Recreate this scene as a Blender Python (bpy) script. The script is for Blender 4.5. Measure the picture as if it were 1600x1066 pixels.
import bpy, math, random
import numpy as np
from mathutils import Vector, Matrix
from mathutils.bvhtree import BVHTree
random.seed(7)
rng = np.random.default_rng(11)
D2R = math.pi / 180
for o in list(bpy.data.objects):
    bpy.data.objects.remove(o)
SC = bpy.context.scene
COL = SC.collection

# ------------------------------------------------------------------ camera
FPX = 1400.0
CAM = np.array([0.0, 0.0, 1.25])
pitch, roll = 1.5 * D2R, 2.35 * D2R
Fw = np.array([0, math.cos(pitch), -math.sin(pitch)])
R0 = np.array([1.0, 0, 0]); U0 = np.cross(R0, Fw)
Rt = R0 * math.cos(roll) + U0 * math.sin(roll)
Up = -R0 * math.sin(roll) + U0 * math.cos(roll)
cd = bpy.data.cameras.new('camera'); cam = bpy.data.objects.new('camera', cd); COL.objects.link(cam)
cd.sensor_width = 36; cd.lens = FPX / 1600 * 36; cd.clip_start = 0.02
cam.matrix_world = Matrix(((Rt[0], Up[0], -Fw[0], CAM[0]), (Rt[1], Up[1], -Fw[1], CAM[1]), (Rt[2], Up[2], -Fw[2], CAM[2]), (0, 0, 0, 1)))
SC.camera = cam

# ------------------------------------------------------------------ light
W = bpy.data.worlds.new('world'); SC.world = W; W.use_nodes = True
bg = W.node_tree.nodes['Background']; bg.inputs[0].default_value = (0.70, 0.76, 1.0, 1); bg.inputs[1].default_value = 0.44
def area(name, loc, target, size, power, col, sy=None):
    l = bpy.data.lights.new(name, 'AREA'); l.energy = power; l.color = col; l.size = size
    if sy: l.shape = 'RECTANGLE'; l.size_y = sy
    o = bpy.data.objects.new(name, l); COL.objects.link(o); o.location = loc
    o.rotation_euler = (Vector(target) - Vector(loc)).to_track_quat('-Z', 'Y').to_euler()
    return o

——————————

> [Given exercise]: All of the material must be reproduced exactly.

> [Response]:
Recreate this scene as a Blender Python (bpy) script. The script is for Blender 4.5. Measure the picture as if it were 1600x1066 pixels.
import bpy, math, random
import numpy as np
from mathutils import Vector, Matrix
from mathutils.bvhtree import BVHTree
random.seed(7)
rng = np.random.default_rng(11)
D2R = math.pi / 180
for o in list(bpy.data.objects):
    bpy.data.objects.remove(o)
SC = bpy.context.scene
COL = SC.collection

# ------------------------------------------------------------------ camera
FPX = 1400.0
CAM = np.array([0.0, 0.0, 1.25])
pitch, roll = 1.5 * D2R, 2.35 * D2R
Fw = np.array([0, math.cos(pitch), -math.sin(pitch)])
R0 = np.array([1.0, 0, 0]); U0 = np.cross(R0, Fw)
Rt = R0 * math.cos(roll) + U0 * math.sin(roll)
Up = -R0 * math.sin(roll) + U0 * math.cos(roll)
cd = bpy.data.cameras.new('camera'); cam = bpy.data.objects.new('camera', cd); COL.objects.link(cam)
cd.sensor_width = 36; cd.lens = FPX / 1600 * 36; cd.clip_start = 0.02
cam.matrix_world = Matrix(((Rt[0], Up[0], -Fw[0], CAM[0]), (Rt[1], Up[1], -Fw[1], CAM[1]), (Rt[2], Up[2], -Fw[2], CAM[2]), (0, 0, 0, 1)))
SC.camera = cam

# ------------------------------------------------------------------ light
W = bpy.data.worlds.new('world'); SC.world = W; W.use_nodes = True
bg = W.node_tree.nodes['Background']; bg.inputs[0].default_value = (0.70, 0.76, 1.0, 1); bg.inputs[1].default_value = 0.44
def area(name, loc, target, size, power, col, sy=None):
    l = bpy.data.lights.new(name, 'AREA'); l.energy = power; l.color = col; l.size = size
    if sy: l.shape = 'RECTANGLE'; l.size_y = sy
    o = bpy.data.objects.new(name, l); COL.objects.link(o); o.location = loc
    o.rotation_euler = (Vector(target) - Vector(loc)).to_track_quat('-Z', 'Y').to_euler()
    return o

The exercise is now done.